Monday.
Mar 12[1]
Dear Lyd[2],
I’m
taking a sun-bath this afternoon the first since the boat trip[3]
even though it’s not so warm that I’m really comfortable in my shorts and the
prone position is not the best for writing.
Some
one (sic) posted a cartoon on the bulletin board I know you’d enjoy & being
unable to send you the original or even a photostatic copy I’ll try to describe
it for you – incidentally I’m passing it on without comment or malice. Well there’s
a frustrated Mother scolding her son and saying “you want to grow up to be president,
don’t you; so your little boy can be a general, don’t you; and his little
doggie ride in airplanes, don’t you - well why don’t you be nice then?”[4]
Stationery
is one of the hardest things to get over here (maybe to stimulate greater use
of V-Mail I think[5]
– I’ve already asked for a big box of air-mail stationery I want the sheets
much more that the envelopes because I have quite a collection of odds& ends
of envelopes. I’m beginning to run short on this stationery I’m using that you
sent me. It takes packages so long that when I have a red-hot request, by the
time it comes, the need or desire for it has vanished, but that won’t be true
of foods or stationery or T-shirts which I also think I asked from you or books
(Crime & Punishment)
Recently
I had the opportunity of visiting two small Italian towns, San Severo and TarreMaggiore[6],
which escaped the material if not economic ravishes of war. I’m neither on was
anything of historical or cultural importance altho the newest building couldn’t
have been less than 150 years old. The shabby beauty and decadent elegance so universal
in this country were there in a more or less pure state – that is the sagging
tile roofs, the crumbling walls, the falling plaster rococo ornamentation and
such ubiquitous characteristics were the result of age & neglect – none of
the gaping 5 story holes made by bombs or the pock-marks of strafing.

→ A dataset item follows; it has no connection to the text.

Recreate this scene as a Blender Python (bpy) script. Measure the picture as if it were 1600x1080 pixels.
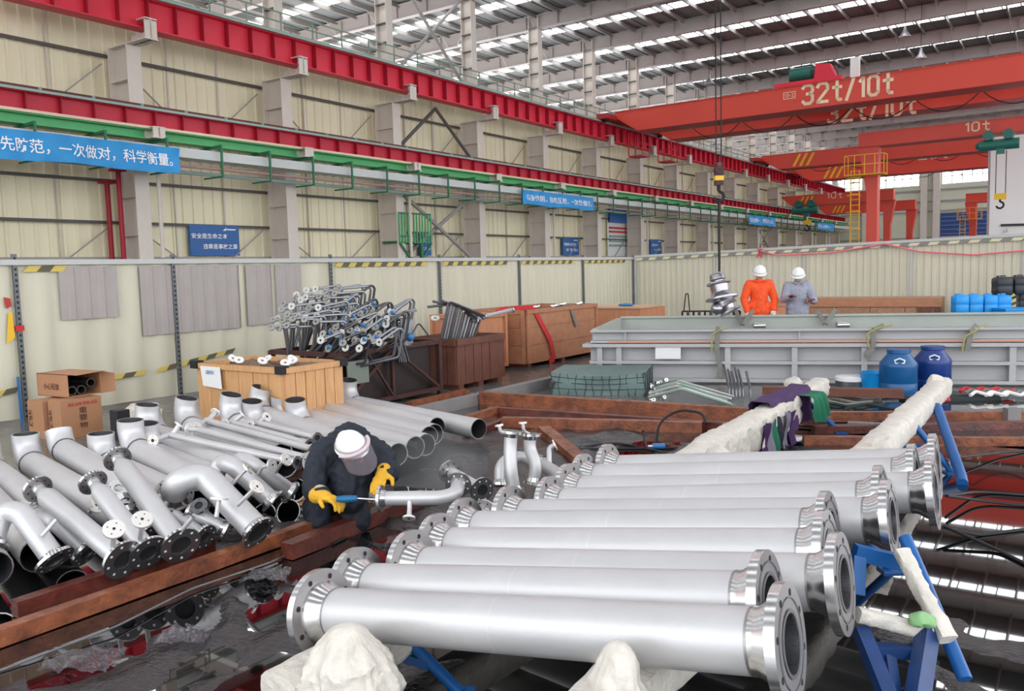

Torre
Maggiore was once a ducal seat I understand & the old ducal castle still
stands with hardly even a ghost of its former presumption remaining, it now
being a tenement & the moat (dry) an unofficial garbage dump. It must have
been built before the refinements of the Italian Renaissance began – it must
date from a time castle & fort were synonymous because it’s just a massive
square pile of masonry with huge round tower at each corner with parapets, et
el. I think the natives must be as unconscious of the nostalgia & sentiment
of their old stone buildings as they are of their dampness, discomfort & inconvenience.
Love
Bob[7]
P.S.
A
couple more letters just came one airmail dated Feb 26 & one Mar 5 so you
see mail connection between L.A. & Italy altho good are by no means
constant or predictable. Here are my observations: airmail V-mail is the
fastest, V-mail & air mail about the same, may be (sic) V-mail being
quicker oftener[8].
Bob
[1]
Postmarked 14 Mar 19451945 US Army Postal Service with an additional postmark
of MAR 27, 1945 Hollywood Station.
[2]
Addressed to: Mrs. Walter Smith; 1856 Vista del Mar: Hollywood 28, Calif.
[3]
Note sure if this is in reference to transport to operations theater or a local
trip.
[4]
Maybe a reference to command structure, but the humor isn’t transferring to
modern tastes.
[5]
Government conspiracies is definitely not a modern trend.
[6] Torremaggiore.
[7]
Return Address: Lt. Robert B. Richert 0-2071698; 99th Bmb. Gp. 346
Bmb. Sq.; A.P.O. 520 c/o P.M.; New York, N.Y.
[8]
Lydia sent one letter through each type of service, airmail, airmail V-mail,
V-mail, and regular post to see how quickly each would arrive.